In any project, whether it is a journey to explore ways to live better and have a positive impact on the ecosystems we inhabit, or a journey of self-discovery and self-improvement, it can take time. 

The more time you spend outdoors, the more connected you can feel to the natural world. And the better equipped you will be to take on projects to improve things with plants and wildlife in your area.


Observe and Interact

Of course, while spending time outdoors, you can also learn huge amounts about and from the natural world around you. Looking, listening, smelling, tasting, touching... you can begin to truly understand the area where you live – perhaps in new and different ways. 

Observation is a crucial step in understanding the most effective course for landscape rewilding too.
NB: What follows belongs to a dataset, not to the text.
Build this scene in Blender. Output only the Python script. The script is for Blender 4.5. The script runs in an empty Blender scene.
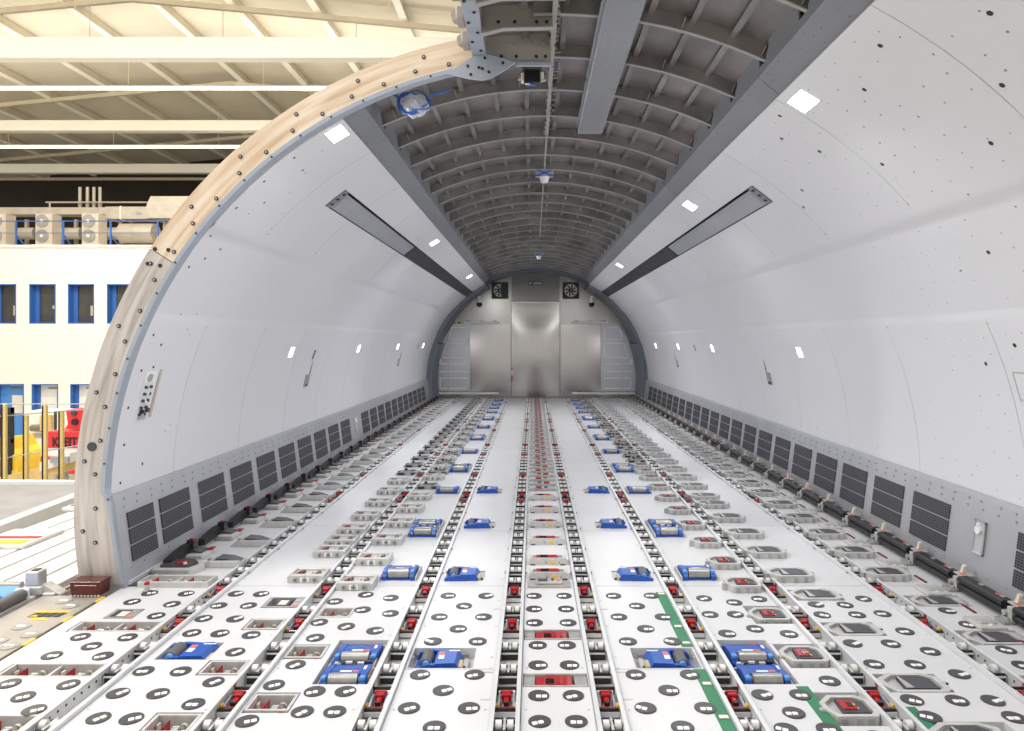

It helps us gather the information relating to sunlight, shade, wind, water and soil that we require to develop the best designs and strategies for our gardens, wherever we live. 

Sometimes, rewilding can involve active strategies. For example we might build earthworks to manage water on a property, create a wildlife pond, plant native trees or make a diverse hedgerow or meadow planting scheme... 

But sometimes, thoughtful observation and just sitting back and letting nature take its course can be the right way to go. Often, in rewilding, less is more.


Grow and Eat With the Seasons

The modern world can often leave us feeling somewhat disconnected from the natural flow of the year, and the seasons where we live. 

But growing your own in your garden, however small, can help you to recognise the feel the little and large seasonal changes and daily rhythms. And return to a 'wilder' way where you live and eat according to the changes through the year, becoming more in tune with your own body and mind, and feeling their connection to the wider, wilder world around you.